═════ PROVIDED MATERIAL ═════
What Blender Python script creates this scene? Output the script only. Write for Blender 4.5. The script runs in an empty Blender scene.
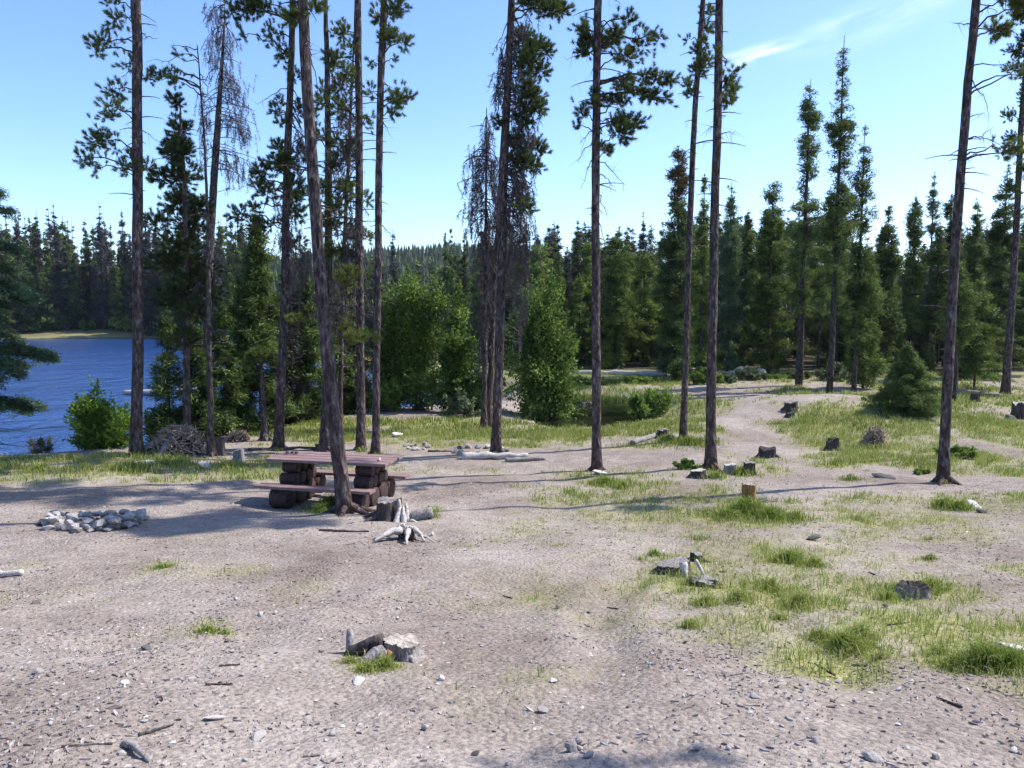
import bpy, math, random
import numpy as np
R = math.radians
random.seed(7)
rng = np.random.default_rng(11)
C = bpy.context.scene.collection
SC = bpy.context.scene

# ------------------------------------------------------------------ camera, sky, sun
FPX = 804.0
PITCH = math.atan((384 - 310) / FPX)
CAM = np.array([0.0, 0.0, 3.6])
cam = bpy.data.cameras.new('camera')
cam.sensor_width = 36.0
cam.lens = 36.0 * FPX / 1024.0
cam.clip_start, cam.clip_end = 0.1, 6000
co = bpy.data.objects.new('camera', cam)
co.location = CAM
co.rotation_euler = (R(90) - PITCH, 0, 0)
C.objects.link(co)
SC.camera = co
SUN_EL = R(50)
SUN_AZ = math.atan2(0.95, 0.30)          # from +Y towards +X
w = bpy.data.worlds.new('World')
SC.world = w
w.use_nodes = True
nt = w.node_tree
nt.nodes.clear()
sky = nt.nodes.new('ShaderNodeTexSky')
sky.sky_type = 'NISHITA'
sky.sun_disc = False
sky.sun_elevation = SUN_EL
sky.sun_rotation = SUN_AZ
sky.altitude = 1200
sky.air_density = 1.0
sky.dust_density = 1.6
sky.ozone_density = 4.2
SKY_STRENGTH = 0.15
HAZE = 0.00009
bg = nt.nodes.new('ShaderNodeBackground')
bg.inputs[1].default_value = SKY_STRENGTH
out = nt.nodes.new('ShaderNodeOutputWorld')
# two wisps of high cloud: stretched noise on the dome
tc = nt.nodes.new('ShaderNodeTexCoord')
def wn(t, **k):
    n = nt.nodes.new(t)
    for a, v in k.items(): setattr(n, a, v)
    return n
def wisp(center, rot, sx, sz, seed):
    m = wn('ShaderNodeMapping'); m.vector_type = 'TEXTURE'
    m.inputs['Location'].default_value = center
    m.inputs['Rotation'].default_value = (0, rot, 0)
    m.inputs['Scale'].default_value = (sx, 1.0, sz)
    nt.links.new(tc.outputs['Generated'], m.inputs[0])
    ln = wn('ShaderNodeVectorMath', operation='LENGTH')
    nt.links.new(m.outputs[0], ln.inputs[0])
    r = wn('ShaderNodeMapRange', interpolation_type='SMOOTHSTEP')
    r.inputs[1].default_value = 1.0; r.inputs[2].default_value = 0.0
    nt.links.new(ln.outputs['Value'], r.inputs[0])
    nz = wn('ShaderNodeTexNoise'); nz.inputs['Scale'].default_value = 1.6; nz.inputs['Detail'].default_value = 6
    m2 = wn('ShaderNodeVectorMath', operation='ADD'); m2.inputs[1].default_value = (seed, seed, 0)
    nt.links.new(m.outputs[0], m2.inputs[0]); nt.links.new(m2.outputs[0], nz.inputs['Vector'])
    r2 = wn('ShaderNodeMapRange'); r2.inputs[1].default_value = 0.38; r2.inputs[2].default_value = 0.75
    nt.links.new(nz.outputs[0], r2.inputs[0])
    mu = wn('ShaderNodeMath', operation='MULTIPLY')
    nt.links.new(r.outputs[0], mu.inputs[0]); nt.links.new(r2.outputs[0], mu.inputs[1])
    return mu
def cdir(px, py):
    u, v = (px - 512) / FPX, (384 - py) / FPX
    d = np.array([u, math.cos(PITCH) + v * math.sin(PITCH), -math.sin(PITCH) + v * math.cos(PITCH)])
    return d / np.linalg.norm(d)
w1 = wisp(cdir(868, 22), R(-14), 0.11, 0.028, 3.0)
w2 = wisp(cdir(752, 55), R(-12), 0.065, 0.013, 2.0)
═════
YOUR TASK:
Write down every line from the opening of the listing to the line with "SC = bpy.context.scene", both included, and nothing else; the pictures are omitted.

COMPLETED EXERCISE:
What Blender Python script creates this scene? Output the script only. Write for Blender 4.5. The script runs in an empty Blender scene.
import bpy, math, random
import numpy as np
R = math.radians
random.seed(7)
rng = np.random.default_rng(11)
C = bpy.context.scene.collection
SC = bpy.context.scene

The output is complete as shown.